When Estridge finally “stepped down” six weeks later, CRS plaintively blamed the fiasco on the hiring policy of the USCCB — the same Bishops who supposedly govern the agency. Ever since, the agency has been roiled by questions about how genuinely “Catholic” it really is.

Catholic Charities USA faces the same identity crisis. 

In April 2009, three months after Obama was sworn in, Catholic Charities USA hired Washington’s leading homosexual PR firm to lobby for increased federal funding from the new pro-LGBT administration and Congress. Catholic Charities paid the Sheridan Group $476,750 for its services. 

Federal Law prohibits the use of federal funding for lobbying, even by nonprofits. Lobbying funds must be raised from the private sector.

About two-thirds of Catholic Charities USA’s budget comes from the federal government. But all funds for the pro-homosexual lobbyist, the Sheridan Group, must come from private donations, including the annual Catholic Charities “national collection” taken up in every parish in the country, sponsored by the USCCB 

So, voluntary donations from Catholics in the pews paid the premier homosexual PR firm in Washington almost half a million dollars. The federal government did not.

Did Catholic Charities USA, or the Bishops on its Board of Directors, or the USCCB itself, or local Pastors (who themselves are willfully unaware) tell the faithful about the Sheridan Group contract?

No. 

In fact, it was not until the Washington Blade, a LGBT newspaper, boasted about it two years later

According to the Blade’s report, “Sister Jeannine Gramick, a Catholic nun and one of the founders of New Ways Ministry, which ‘provides support’ for LGBT Catholics, said Catholic Charities USA and some local Catholic Charities agencies have provided behind-the-scenes support for the LGBT Catholic community.”

“ Catholic Charities in general have been the most progressive wing of the Church other than the Nuns," she said. "In some cases, Catholic Charities USA has supported our events.
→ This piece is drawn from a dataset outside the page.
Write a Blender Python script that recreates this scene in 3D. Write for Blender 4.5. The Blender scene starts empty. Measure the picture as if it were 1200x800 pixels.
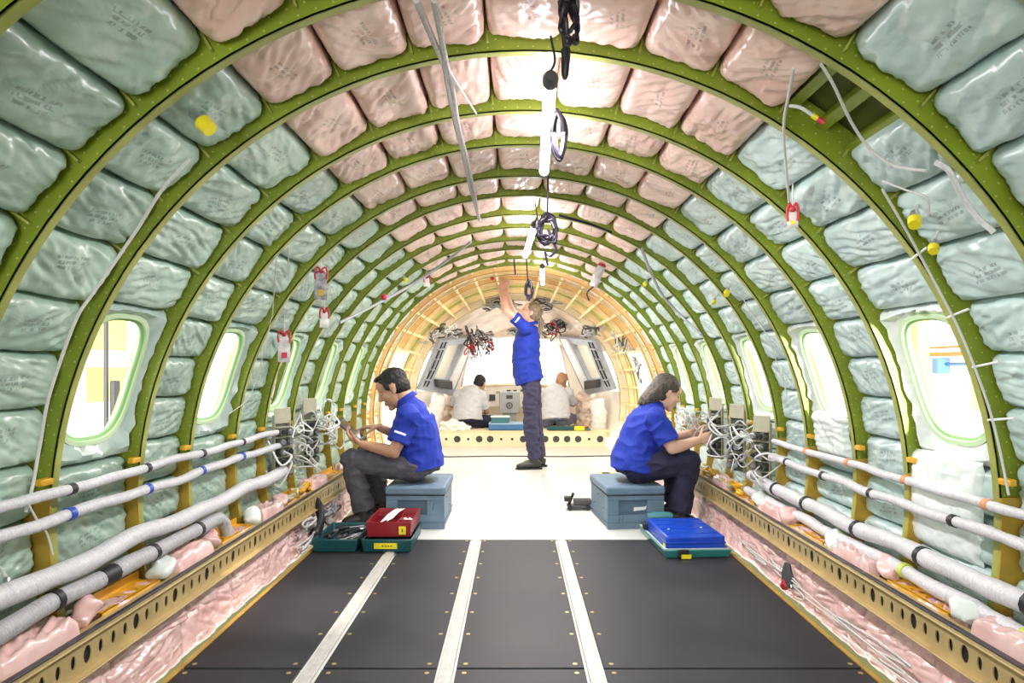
import bpy, math, random
from mathutils import Vector, Matrix, noise
PI = math.pi
R = math.radians
rnd = random.Random(7)
scene = bpy.context.scene
COL = scene.collection
V = Vector
OFF = {}            # world position of every object's local origin (unrotated things)
AX = 0.58           # height of the fuselage axis above the cabin floor
RF = 1.40           # inner radius of the frames

# ------------------------------------------------------------------ materials
def new_mat(name):
    m = bpy.data.materials.new(name); m.use_nodes = True
    nt = m.node_tree
    return m, nt, nt.nodes['Principled BSDF']

def mat(name, col, rough=0.5, metal=0.0, var=0.0, vscale=8.0, bump=0.0, bscale=40.0, emit=None, estr=0.0,
        spec=None, coat=0.0, stretch=None, rand=0.0, trans=0.0):
    m, nt, b = new_mat(name)
    N, L = nt.nodes, nt.links
    b.inputs['Base Color'].default_value = (*col, 1)
    b.inputs['Roughness'].default_value = rough
    b.inputs['Metallic'].default_value = metal
    if spec is not None: b.inputs['Specular IOR Level'].default_value = spec
    if coat: b.inputs['Coat Weight'].default_value = coat
    if trans: b.inputs['Transmission Weight'].default_value = trans
    if emit:
        b.inputs['Emission Color'].default_value = (*emit, 1)
        b.inputs['Emission Strength'].default_value = estr
    tc = N.new('ShaderNodeTexCoord')
    src = tc.outputs['Object']
    if stretch:
        mp = N.new('ShaderNodeMapping'); mp.inputs['Scale'].default_value = stretch
        L.new(src, mp.inputs['Vector']); src = mp.outputs['Vector']
    colsock = None
    if var:
        nz = N.new('ShaderNodeTexNoise'); nz.inputs['Scale'].default_value = vscale; nz.inputs['Detail'].default_value = 4
        L.new(src, nz.inputs['Vector'])
        mr = N.new('ShaderNodeMapRange'); mr.inputs['From Min'].default_value = .3; mr.inputs['From Max'].default_value = .7
        mr.inputs['To Min'].default_value = 1 - var; mr.inputs['To Max'].default_value = 1 + var
        L.new(nz.outputs['Fac'], mr.inputs['Value'])
        hs = N.new('ShaderNodeHueSaturation'); hs.inputs['Color'].default_value = (*col, 1)
        L.new(mr.outputs['Result'], hs.inputs['Value'])
        L.new(hs.outputs['Color'], b.inputs['Base Color'])
    if bump:
        nb = N.new('ShaderNodeTexNoise'); nb.inputs['Scale'].default_value = bscale; nb.inputs['Detail'].default_value = 3
        L.new(src, nb.inputs['Vector'])
        bp = N.new('ShaderNodeBump'); bp.inputs['Strength'].default_value = bump; bp.inputs['Distance'].default_value = 0.01
        L.new(nb.outputs['Fac'], bp.inputs['Height']); L.new(bp.outputs['Normal'], b.inputs['Normal'])
    return m

def blanket_mat(name, col, deep, printed=True, rough=0.32):
    """plastic film over foam: folds from ridged noise, three rows of small dark print in the middle"""
    m, nt, b = new_mat(name); N, L = nt.nodes, nt.links
    tc = N.new('ShaderNodeTexCoord'); oi = N.new('ShaderNodeObjectInfo')
    ofs = N.new('ShaderNodeVectorMath'); ofs.operation = 'SCALE'; ofs.inputs[0].default_value = (37, 91, 53)
    L.new(oi.outputs['Random'], ofs.inputs['Scale'])
    ad = N.new('ShaderNodeVectorMath'); ad.operation = 'ADD'
    L.new(tc.outputs['Object'], ad.inputs[0]); L.new(ofs.outputs['Vector'], ad.inputs[1])
    mp = N.new('ShaderNodeMapping'); mp.inputs['Scale'].default_value = (1.0, .30, 1.0); mp.inputs['Rotation'].default_value = (0, 0, .5)
    L.new(ad.outputs['Vector'], mp.inputs['Vector'])
    n1 = N.new('ShaderNodeTexNoise'); n1.noise_type = 'RIDGED_MULTIFRACTAL'; n1.inputs['Scale'].default_value = 19
    n1.inputs['Detail'].default_value = 4; n1.inputs['Distortion'].default_value = .7
    L.new(mp.outputs['Vector'], n1.inputs['Vector'])
    n2 = N.new('ShaderNodeTexNoise'); n2.inputs['Scale'].default_value = 6; n2.inputs['Detail'].default_value = 3
    L.new(ad.outputs['Vector'], n2.inputs['Vector'])
    bp = N.new('ShaderNodeBump'); bp.inputs['Strength'].default_value = .7; bp.inputs['Distance'].default_value = .0055
    L.new(n1.outputs['Fac'], bp.inputs['Height'])
    bp2 = N.new('ShaderNodeBump'); bp2.inputs['Strength'].default_value = .5; bp2.inputs['Distance'].default_value = .03
    L.new(n2.outputs['Fac'], bp2.inputs['Height']); L.new(bp.outputs['Normal'], bp2.inputs['Normal'])
    L.new(bp2.outputs['Normal'], b.inputs['Normal'])
    mx = N.new('ShaderNodeMix'); mx.data_type = 'RGBA'
    mx.inputs['A'].default_value = (*deep, 1); mx.inputs['B'].default_value = (*col, 1)
    mr = N.new('ShaderNodeMapRange'); mr.inputs['From Min'].default_value = .3; mr.inputs['From Max'].default_value = .68
    L.new(n2.outputs['Fac'], mr.inputs['Value']); L.new(mr.outputs['Result'], mx.inputs['Factor'])
    # per blanket tint
    hs = N.new('ShaderNodeHueSaturation')
    m2 = N.new('ShaderNodeMapRange'); m2.inputs['To Min'].default_value = .86; m2.inputs['To Max'].default_value = 1.1
    L.new(oi.outputs['Random'], m2.inputs['Value']); L.new(m2.outputs['Result'], hs.inputs['Value'])
    L.new(mx.outputs['Result'], hs.inputs['Color'])
    out = hs.outputs['Color']
    if printed:
        sx = N.new('ShaderNodeSeparateXYZ'); L.new(tc.outputs['Object'], sx.inputs[0])
        def M(op, a, bb=None, c=None):
            n = N.new('ShaderNodeMath'); n.operation = op
            for i, x in enumerate((a, bb, c)):
                if x is None: continue
                if isinstance(x, (int, float)): n.inputs[i].default_value = x
                else: L.new(x, n.inputs[i])
            return n.outputs[0]
        x = M('ADD', sx.outputs['X'], M('MULTIPLY', M('SUBTRACT', oi.outputs['Random'], .5), .05))
        x = M('ADD', x, M('MULTIPLY', sx.outputs['Y'], .12))
        y = sx.outputs['Y']
        row = M('DIVIDE', M('ADD', x, .0225), .015)
        inrow = M('LESS_THAN', M('FRACT', row), .62)
        box = M('MULTIPLY', M('LESS_THAN', M('ABSOLUTE', x), .0225), M('LESS_THAN', M('ABSOLUTE', y), M('SUBTRACT', .062, M('MULTIPLY', M('FLOOR', row), .009))))
        cell = N.new('ShaderNodeCombineXYZ')
        L.new(M('FLOOR', M('DIVIDE', y, .0042)), cell.inputs[0]); L.new(M('FLOOR', M('MULTIPLY', row, 2.0)), cell.inputs[1]); L.new(oi.outputs['Random'], cell.inputs[2])
        wn = N.new('ShaderNodeTexWhiteNoise'); L.new(cell.outputs[0], wn.inputs['Vector'])
        word = N.new('ShaderNodeCombineXYZ')
        L.new(M('FLOOR', M('DIVIDE', y, .011)), word.inputs[0]); L.new(M('FLOOR', row), word.inputs[1]); word.inputs[2].default_value = 3
        wn2 = N.new('ShaderNodeTexWhiteNoise'); L.new(word.outputs[0], wn2.inputs['Vector'])
        k = M('MULTIPLY', M('GREATER_THAN', wn.outputs['Value'], .38), M('GREATER_THAN', wn2.outputs['Value'], .22))
        fac = M('MULTIPLY', M('MULTIPLY', M('MULTIPLY', inrow, box), k), .45)
        mx2 = N.new('ShaderNodeMix'); mx2.data_type = 'RGBA'
        L.new(fac, mx2.inputs['Factor']); L.new(out, mx2.inputs['A']); mx2.inputs['B'].default_value = (.07, .08, .085, 1)
        out = mx2.outputs['Result']
    # torn pale film edge folded against the frame
    sg_ = N.new('ShaderNodeSeparateXYZ'); L.new(tc.outputs['Generated'], sg_.inputs[0])
    ne = N.new('ShaderNodeTexNoise'); ne.inputs['Scale'].default_value = 28; L.new(ad.outputs['Vector'], ne.inputs['Vector'])
    ma = N.new('ShaderNodeMath'); ma.operation = 'MULTIPLY_ADD'; L.new(ne.outputs['Fac'], ma.inputs[0]); ma.inputs[1].default_value = .07; L.new(sg_.outputs['Y'], ma.inputs[2])
    gt = N.new('ShaderNodeMath'); gt.operation = 'GREATER_THAN'; L.new(ma.outputs[0], gt.inputs[0]); gt.inputs[1].default_value = 1.005
    mf = N.new('ShaderNodeMath'); mf.operation = 'MULTIPLY'; L.new(gt.outputs[0], mf.inputs[0]); mf.inputs[1].default_value = .55
    mx3 = N.new('ShaderNodeMix'); mx3.data_type = 'RGBA'; L.new(mf.outputs[0], mx3.inputs['Factor']); L.new(out, mx3.inputs['A']); mx3.inputs['B'].default_value = (.75, .76, .72, 1)
    out = mx3.outputs['Result']
    L.new(out, b.inputs['Base Color'])
    b.inputs['Roughness'].default_value = rough
    b.inputs['Specular IOR Level'].default_value = .6
    b.inputs['Coat Weight'].default_value = .30; b.inputs['Coat Roughness'].default_value = .16; b.inputs['Coat IOR'].default_value = 1.6
    L.new(bp2.outputs['Normal'], b.inputs['Coat Normal'])
    return m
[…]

I feel they personally are pro-gay but they can’t admit this publicly.”

According to its 2016 IRS Form 990, CCUSA’s voluntary contributions and grants dropped 40% from their 2015 total. 

No wonder the USCCB finds Trump’s budget “profoundly troubling.” 

Personally, I am “profoundly troubled” by the USCCB’s all too cozy arrangement with the government for the radical social agendas it advocates.  I am sure that the majority of Catholic faithful would be equally troubled, if they were provided with the facts.

Catholics, who make generous and sacrificial offerings to Catholic Charities USA and Catholic Relief Services, should keep in mind the admonition of the “longshoreman philosopher,” Eric Hoffer: “Every great cause begins as a movement, becomes a business, and eventually degenerates into a racket.”

In the recent letter the USCCB sent to Congress, we must ask:  just what is it that the Bishops are trying to preserve — a Catholic ministry? A business? Or a racket?